En route, nous avons passé quelques journées aussi agréables qu’utiles : On se levait à 4 1/2 hs de façon à pouvoir admirer le lever du soleil. A 5 hs on allait travailler pour réparer la route pour que l’automobile du Général (8) puisse commodément retourner à Fez. Le 2° jour il faisait quelque 40° de chaleur ; les 3° et 4° de la pluie ; donc beaucoup de changement et, en conséquence, de la distraction. Il n’est cependant pas impossible que nous restions encore le dimanche de Pâques à Taza et qu’on ne reparte que le lundi ou mardi suivant.
Le Poulet à la gelée ainsi que le Cassoulet ont trépassé pendant ces journées en route : ils étaient excellents.
Mes meilleures tendresses pour toi et les enfants.
Paul
Notes (François Beautier, Anne-Lise Volmer)
1) - Il semble que Marthe, angoissée par sa situation matérielle, reproche ici à Paul de n'avoir pas réussi à débloquer ses avoirs, mis sous séquestre.

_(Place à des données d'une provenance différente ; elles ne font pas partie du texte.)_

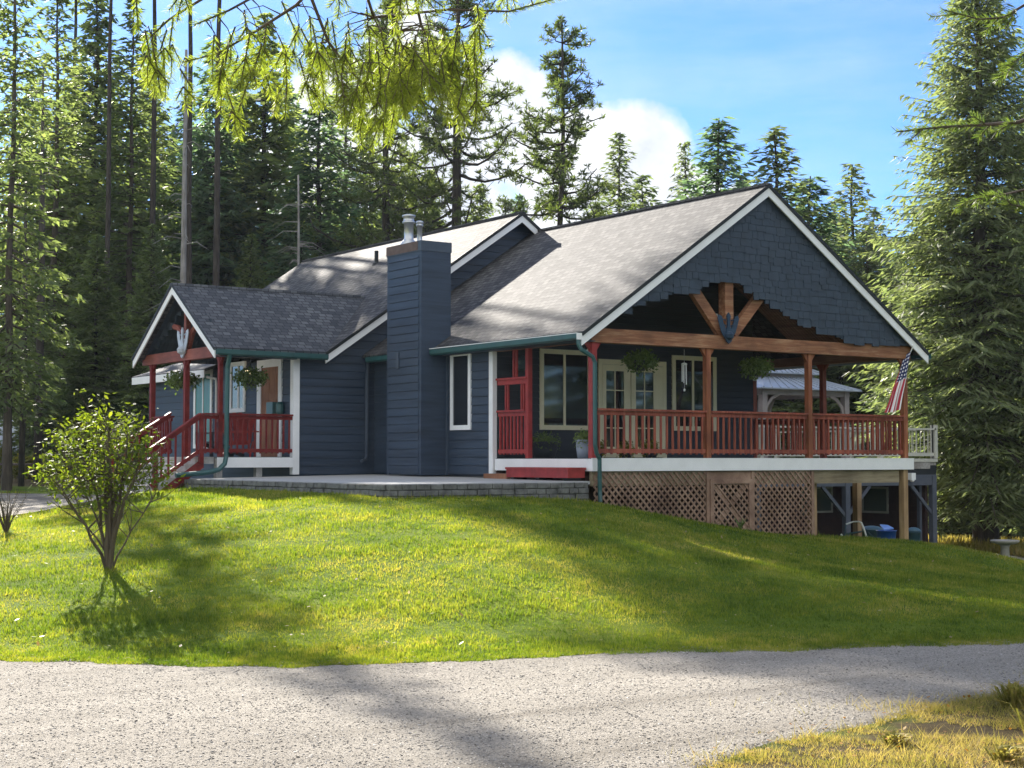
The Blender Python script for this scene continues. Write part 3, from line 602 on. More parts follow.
# gable shingle panel with arched foot
ARCH = [(.30,2.45),(.38,2.57),(1.42,3.0),(2.46,3.27),(3.1,3.50),(3.4,3.57),(3.75,3.50),(4.47,3.13),(5.42,2.82),(6.52,2.53),(6.76,2.48),(9,2.42)]
ax, az = zip(*ARCH)
b = HB(); q = random.Random(5)
z = 2.46; row = 0
while z < 5.5:
    x = -.2-q.random()*.2
    while x < 9.2:
        w = q.uniform(.14,.34); dz = q.choice((-.03,0,.0,.025)); xm = x+w/2
        if z+dz+.05 > np.interp(xm, ax, az):
            pol = [(x+.0025,z+dz),(x+w-.0025,z+dz),(x+w-.0025,z+.24),(x+.0025,z+.24)]
            pol = clip(pol, -.6755, 1, 2.387+.31*.6755-.12); pol = clip(pol, .6755, 1, 2.387+9.31*.6755-.12)
            pol = clip(pol, -1, 0, -.02); pol = clip(pol, 1, 0, 8.98)
            if len(pol) > 2:
                o1, o2 = .022, .004     # wedge: thick butt at the foot
                zb, ztp = z+dz, z+.24
                def yy(zz): return -.02-(o1+(o2-o1)*(zz-zb)/max(.01, ztp-zb))
                fr = [(p[0], yy(p[1]), p[1]) for p in pol]; bk = [(p[0], -.018, p[1]) for p in pol]; k = len(pol)
                b.add(fr+bk, [tuple(range(k)), tuple(range(k, 2*k))[::-1]]+[(i, k+i, k+(i+1) % k, (i+1) % k) for i in range(k)])
        x += w
    z += .155; row += 1
b.build('gable_shingles', M['shake'])
b = HB()
for i in range(60):      # backing board above the arch
    x0 = .05+i*(8.9/60); x1 = x0+8.9/60; top0, top1 = GR1(x0)-.13, GR1(x1)-.13; lo_ = max(np.interp(x0, ax, az), np.interp(x1, ax, az))+.06
    if min(top0, top1) > lo_: b.prism([(x0,-.016,lo_),(x1,-.016,lo_),(x1,-.016,top1),(x0,-.016,top0)], (0,.05,0))
b.build('gable_backing', M['siding'])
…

2) - "Me Lanos" : Maître Lanos, avocat, apparemment embauché par Marthe pour remplacer le précédent, Maître Bonamy, qui ne répond plus.
3) - "Merzger" : apparemment un soldat connu des Gusdorf et qui, à la différence de Paul, bénéficierait d'un régime plus avantageux que le séquestre qui fige les avoirs de Paul dans la société Leconte.
4) - "L." : Leconte.
5) - "B." : Maître Bonamy, à Nantes.
6) - "Me L." : maître Lanos.
7) - "Asquith" : Herbert Henry Asquith, chef libéral de droite du gouvernement britannique de 1908 à 1916. Paul fait allusion au discours qu'Asquith prononça à Londres le 10 avril 1916 à l'intention des députés et sénateurs français invités par le Comité franco-britannique : ce discours était titré "Pourquoi la Grande Bretagne combat" et fut immédiatement publié en français par l'éditeur anglais Darling and Son. Paul se réjouit de la fermeté des Anglais et y voit le présage d'une issue prochaine de la guerre, par la défaite de l'Allemagne.
8) - "le général" : il s'agit du général Henrys, dont le quartier général est à Fès. C'est la première fois que, dans ses lettres, Paul manie le sarcasme en parlant de ses occupations militaires.